Decapsulating Brine Shrimp Eggs

Baby Brine Shrimp are one of the most popular food for killie fry but hatching the eggs can be troublesome. Quite often, hatch rates are poor if the eggs are of poor quality or if they were not kept in proper conditions. Gwee Sia Meng, a good friend and killifish enthusiast has a solution to this problem. He removes the outer shells of the brine shrimp eggs before hatching them, a process known as decapsulation. Here's how Sia Meng does it.


The items needed to decapsulate brine shrimp eggs are bleach, vinegar, a coffee filter, a plastic cup and of course, the brine shrimp eggs themselves. Duh.
Sia Meng fills up a brine shrimp hatchery bottle with about one litre of tap water. He then pours into the water one film cannister of brine shrimp eggs.
The solution is hooked up to an air pump and aerated for about one hour. This is to rehydrate the eggs so that their shells become soft.
A cup of bleach is prepared. Bleach, by the way, is more commonly known as Chlorox in Singapore. Ask your wife, girlfriend or mother if you don't know what's Chlorox.
The bleach is poured into the hatchery bottle and the solution continues to be aerated. It's important to watch the colour of the eggs closely now as it will change when the shells are dissolved by the bleach.
The eggs are brown before the bleach is added.

After about 10 minutes, the eggs turn orange in colour. This signals that the shells have been dissolved.

The air pump is switched off and disconnected from the bottle.

The solution is poured through a coffee filter. Do not use coffee filters made of cloth as the eggs will stick to the sides. Use only plastic coffee filters.
The eggs are washed with running water. Sia Meng stirs the solution with a chopstick and washes the solution until there's only a faint smell of bleach. It's impossible to get rid of the bleach completely at this stage so don't even bother to try.
The coffee filter holding the eggs is placed into a jar filled with some water.
A cup of vinegar is prepared.
The cup of vinegar is poured into the coffee filter.
The solution is stirred for about 5 minutes. This will remove the bleach completely as vinegar neutralises bleach.
The coffee filter is positioned under a tap and washed with running water to get rid of the vinegar.

Look Ma, No Shells!!

This is how the eggs should look like at this stage.

One table spoon of marine salt is added to a small plastic container to prepare a super-concentrated salt solution.
The solution is stirred to dissolve the salt. Don't worry if the solution becomes saturated and some salt cannot be dissolved. The idea is to make it as "salty" as possible.
The decapsulated brine shrimp eggs are transferred into the salt solution.

Unlike normal brine shrimp eggs that float, decapsulated brine shrimp eggs sink. This is because the shells are no more so they are not as bouyant. Keeping the eggs in a salt solution is to dehydrate them. The salt solution, through osmosis, will extract the water from inside the eggs.

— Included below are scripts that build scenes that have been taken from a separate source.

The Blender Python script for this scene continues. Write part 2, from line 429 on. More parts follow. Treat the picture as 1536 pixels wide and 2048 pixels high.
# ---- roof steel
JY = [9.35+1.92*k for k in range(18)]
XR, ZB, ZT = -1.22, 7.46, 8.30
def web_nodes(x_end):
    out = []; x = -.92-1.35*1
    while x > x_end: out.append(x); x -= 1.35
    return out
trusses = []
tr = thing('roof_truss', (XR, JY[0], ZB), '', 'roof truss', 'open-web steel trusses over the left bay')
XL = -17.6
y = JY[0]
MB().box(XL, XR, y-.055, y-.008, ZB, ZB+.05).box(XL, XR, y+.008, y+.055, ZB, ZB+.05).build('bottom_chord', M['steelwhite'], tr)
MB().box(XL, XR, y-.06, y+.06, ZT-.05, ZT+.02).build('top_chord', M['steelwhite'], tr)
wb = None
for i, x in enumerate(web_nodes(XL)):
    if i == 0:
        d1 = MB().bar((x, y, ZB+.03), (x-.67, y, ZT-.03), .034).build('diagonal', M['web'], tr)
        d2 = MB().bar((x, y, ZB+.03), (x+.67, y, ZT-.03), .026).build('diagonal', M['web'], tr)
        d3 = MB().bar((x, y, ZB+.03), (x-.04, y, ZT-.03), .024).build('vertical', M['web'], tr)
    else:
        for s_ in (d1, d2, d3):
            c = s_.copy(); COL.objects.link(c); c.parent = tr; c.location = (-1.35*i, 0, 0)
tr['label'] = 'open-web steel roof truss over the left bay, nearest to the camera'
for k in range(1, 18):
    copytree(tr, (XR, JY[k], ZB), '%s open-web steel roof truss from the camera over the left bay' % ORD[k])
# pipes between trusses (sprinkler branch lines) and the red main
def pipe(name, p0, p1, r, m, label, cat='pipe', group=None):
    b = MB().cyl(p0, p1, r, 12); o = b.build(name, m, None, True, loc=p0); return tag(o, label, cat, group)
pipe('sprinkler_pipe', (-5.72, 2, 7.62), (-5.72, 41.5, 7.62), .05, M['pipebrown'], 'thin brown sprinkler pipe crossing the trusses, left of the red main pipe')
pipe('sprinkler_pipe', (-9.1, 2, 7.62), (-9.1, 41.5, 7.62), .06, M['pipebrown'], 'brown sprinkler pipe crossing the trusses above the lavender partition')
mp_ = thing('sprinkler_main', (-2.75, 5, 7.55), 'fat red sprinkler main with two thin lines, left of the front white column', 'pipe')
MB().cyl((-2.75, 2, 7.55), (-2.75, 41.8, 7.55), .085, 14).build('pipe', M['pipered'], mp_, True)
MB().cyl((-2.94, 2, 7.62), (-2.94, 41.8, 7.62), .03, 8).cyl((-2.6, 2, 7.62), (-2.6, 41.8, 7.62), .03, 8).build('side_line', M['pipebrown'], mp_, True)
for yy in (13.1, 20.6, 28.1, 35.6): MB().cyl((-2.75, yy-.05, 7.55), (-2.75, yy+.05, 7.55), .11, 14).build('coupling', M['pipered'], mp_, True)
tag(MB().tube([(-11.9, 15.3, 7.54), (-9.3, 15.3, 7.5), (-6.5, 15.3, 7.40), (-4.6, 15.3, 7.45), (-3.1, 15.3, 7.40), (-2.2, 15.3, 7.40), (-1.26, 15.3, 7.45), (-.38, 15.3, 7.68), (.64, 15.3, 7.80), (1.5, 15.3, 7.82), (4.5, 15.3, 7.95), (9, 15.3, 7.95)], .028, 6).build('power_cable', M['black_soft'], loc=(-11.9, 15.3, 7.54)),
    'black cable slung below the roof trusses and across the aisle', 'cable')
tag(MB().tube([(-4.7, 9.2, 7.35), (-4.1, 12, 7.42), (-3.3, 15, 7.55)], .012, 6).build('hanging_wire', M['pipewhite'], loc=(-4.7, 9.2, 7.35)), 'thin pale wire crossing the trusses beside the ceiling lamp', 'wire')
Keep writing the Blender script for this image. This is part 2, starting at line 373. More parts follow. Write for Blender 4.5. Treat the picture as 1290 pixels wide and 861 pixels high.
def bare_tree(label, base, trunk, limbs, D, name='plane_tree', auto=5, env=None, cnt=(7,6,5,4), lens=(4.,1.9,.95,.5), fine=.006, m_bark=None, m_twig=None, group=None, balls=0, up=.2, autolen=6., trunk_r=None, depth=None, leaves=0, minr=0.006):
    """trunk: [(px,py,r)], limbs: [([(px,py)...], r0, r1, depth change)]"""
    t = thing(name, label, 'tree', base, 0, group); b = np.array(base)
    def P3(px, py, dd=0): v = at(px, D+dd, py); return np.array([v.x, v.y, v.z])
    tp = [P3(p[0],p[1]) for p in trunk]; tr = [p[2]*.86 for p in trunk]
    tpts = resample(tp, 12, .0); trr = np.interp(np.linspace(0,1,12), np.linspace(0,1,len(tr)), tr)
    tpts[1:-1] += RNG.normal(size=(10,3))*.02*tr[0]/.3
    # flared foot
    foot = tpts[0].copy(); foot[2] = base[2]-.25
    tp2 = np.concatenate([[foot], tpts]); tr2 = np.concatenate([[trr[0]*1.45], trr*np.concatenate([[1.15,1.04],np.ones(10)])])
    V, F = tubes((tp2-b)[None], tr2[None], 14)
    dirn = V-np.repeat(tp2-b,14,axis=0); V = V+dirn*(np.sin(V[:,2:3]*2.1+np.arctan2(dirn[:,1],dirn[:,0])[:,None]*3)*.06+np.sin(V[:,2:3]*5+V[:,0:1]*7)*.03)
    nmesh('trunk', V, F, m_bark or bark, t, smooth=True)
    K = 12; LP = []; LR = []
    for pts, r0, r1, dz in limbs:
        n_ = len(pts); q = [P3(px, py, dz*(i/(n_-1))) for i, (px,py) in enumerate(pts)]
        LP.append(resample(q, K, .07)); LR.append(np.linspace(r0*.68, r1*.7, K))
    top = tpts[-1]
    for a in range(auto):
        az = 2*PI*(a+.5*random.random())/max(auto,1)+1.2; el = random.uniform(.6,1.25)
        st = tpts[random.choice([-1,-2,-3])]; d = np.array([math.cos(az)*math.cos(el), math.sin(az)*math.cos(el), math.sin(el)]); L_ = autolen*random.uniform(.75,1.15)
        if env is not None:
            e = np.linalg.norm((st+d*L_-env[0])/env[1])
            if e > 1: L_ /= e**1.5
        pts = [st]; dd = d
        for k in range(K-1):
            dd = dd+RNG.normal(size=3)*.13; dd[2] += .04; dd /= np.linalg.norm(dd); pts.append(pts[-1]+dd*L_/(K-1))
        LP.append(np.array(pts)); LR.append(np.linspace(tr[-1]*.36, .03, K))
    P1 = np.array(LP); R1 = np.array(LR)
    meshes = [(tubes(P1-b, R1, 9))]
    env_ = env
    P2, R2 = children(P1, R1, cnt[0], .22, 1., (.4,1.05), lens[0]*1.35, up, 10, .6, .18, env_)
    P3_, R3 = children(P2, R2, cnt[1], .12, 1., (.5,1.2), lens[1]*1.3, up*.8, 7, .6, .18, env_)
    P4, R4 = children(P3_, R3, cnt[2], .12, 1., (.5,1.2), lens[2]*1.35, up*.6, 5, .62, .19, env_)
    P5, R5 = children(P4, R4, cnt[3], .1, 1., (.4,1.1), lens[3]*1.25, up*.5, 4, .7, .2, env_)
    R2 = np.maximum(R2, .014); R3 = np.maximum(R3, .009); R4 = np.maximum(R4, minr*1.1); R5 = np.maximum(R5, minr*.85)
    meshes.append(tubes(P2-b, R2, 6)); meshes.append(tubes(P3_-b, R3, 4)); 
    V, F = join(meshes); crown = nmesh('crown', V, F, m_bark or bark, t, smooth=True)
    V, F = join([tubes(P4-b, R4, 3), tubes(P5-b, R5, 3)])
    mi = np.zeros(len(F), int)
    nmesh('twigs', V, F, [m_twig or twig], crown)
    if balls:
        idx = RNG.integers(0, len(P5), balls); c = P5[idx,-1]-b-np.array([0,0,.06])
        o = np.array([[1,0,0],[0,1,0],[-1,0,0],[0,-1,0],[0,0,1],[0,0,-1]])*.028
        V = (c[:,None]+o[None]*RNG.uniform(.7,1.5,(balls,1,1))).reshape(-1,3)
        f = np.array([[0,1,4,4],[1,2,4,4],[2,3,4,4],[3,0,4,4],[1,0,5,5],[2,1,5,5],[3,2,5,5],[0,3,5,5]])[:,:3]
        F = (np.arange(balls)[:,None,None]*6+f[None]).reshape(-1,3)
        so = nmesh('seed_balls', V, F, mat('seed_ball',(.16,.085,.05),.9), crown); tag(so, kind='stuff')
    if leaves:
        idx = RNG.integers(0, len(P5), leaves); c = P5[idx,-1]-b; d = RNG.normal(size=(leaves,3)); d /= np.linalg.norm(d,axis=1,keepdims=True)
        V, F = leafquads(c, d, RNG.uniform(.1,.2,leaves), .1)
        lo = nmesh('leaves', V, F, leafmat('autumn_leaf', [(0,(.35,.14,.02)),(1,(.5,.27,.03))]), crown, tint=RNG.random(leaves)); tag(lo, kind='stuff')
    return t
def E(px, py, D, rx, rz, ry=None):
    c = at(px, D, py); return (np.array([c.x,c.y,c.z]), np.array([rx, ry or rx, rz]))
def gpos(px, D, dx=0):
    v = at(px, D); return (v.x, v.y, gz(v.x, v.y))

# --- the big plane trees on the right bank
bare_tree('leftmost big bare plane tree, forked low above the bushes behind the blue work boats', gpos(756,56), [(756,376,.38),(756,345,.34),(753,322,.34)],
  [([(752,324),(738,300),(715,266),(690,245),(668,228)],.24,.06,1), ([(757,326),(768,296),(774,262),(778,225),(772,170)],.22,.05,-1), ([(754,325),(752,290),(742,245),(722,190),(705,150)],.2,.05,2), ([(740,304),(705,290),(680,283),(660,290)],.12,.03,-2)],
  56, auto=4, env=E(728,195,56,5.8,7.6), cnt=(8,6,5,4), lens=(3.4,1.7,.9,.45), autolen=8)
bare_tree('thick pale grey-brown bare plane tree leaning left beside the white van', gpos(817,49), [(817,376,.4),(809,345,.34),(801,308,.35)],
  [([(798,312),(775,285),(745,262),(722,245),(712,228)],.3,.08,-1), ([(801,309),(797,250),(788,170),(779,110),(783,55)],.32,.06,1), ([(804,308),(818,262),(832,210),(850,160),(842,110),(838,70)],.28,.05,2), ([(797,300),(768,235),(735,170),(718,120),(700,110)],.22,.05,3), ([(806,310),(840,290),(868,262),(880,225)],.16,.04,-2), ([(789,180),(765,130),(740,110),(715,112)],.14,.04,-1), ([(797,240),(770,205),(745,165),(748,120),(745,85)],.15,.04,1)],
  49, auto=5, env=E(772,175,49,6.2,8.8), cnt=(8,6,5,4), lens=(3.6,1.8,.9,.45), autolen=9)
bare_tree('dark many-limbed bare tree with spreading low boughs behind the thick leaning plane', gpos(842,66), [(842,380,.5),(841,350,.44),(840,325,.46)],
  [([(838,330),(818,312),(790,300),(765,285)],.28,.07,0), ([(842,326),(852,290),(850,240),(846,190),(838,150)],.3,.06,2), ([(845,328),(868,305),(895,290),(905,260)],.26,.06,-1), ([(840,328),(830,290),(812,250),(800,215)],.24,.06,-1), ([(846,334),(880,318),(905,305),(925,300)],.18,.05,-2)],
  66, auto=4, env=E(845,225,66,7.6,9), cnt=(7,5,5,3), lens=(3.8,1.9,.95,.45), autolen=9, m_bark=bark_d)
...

The container is kept in a fridge (vegetable compartment) and whenever he needs to hatch some, Sia Meng uses an eyedropper to extract the eggs.

To hatch decapsulated brine shrimp eggs, the process is similar to hatching the normal ones with shells. The hatching period, however, is shorter and it takes only about 16 hours for decapsulated eggs to hatch as opposed to about 30 hours for normal eggs.

Baby brine shrimp tend to congregate at the bottom of the solution after they are hatched. You can see from the picture what a good hatch rate Sia Meng got from using decapsulated eggs.

Besides getting better hatch rates, other good reasons for decapsulating eggs are:

1. Even unhatched eggs can be eaten so nothing is wasted.

2. Baby brine shrimp hatched from decapsulated eggs are more nutritious as less energy is used for hatching.

3. No more egg shells floating on the water surfaces of the fish tanks.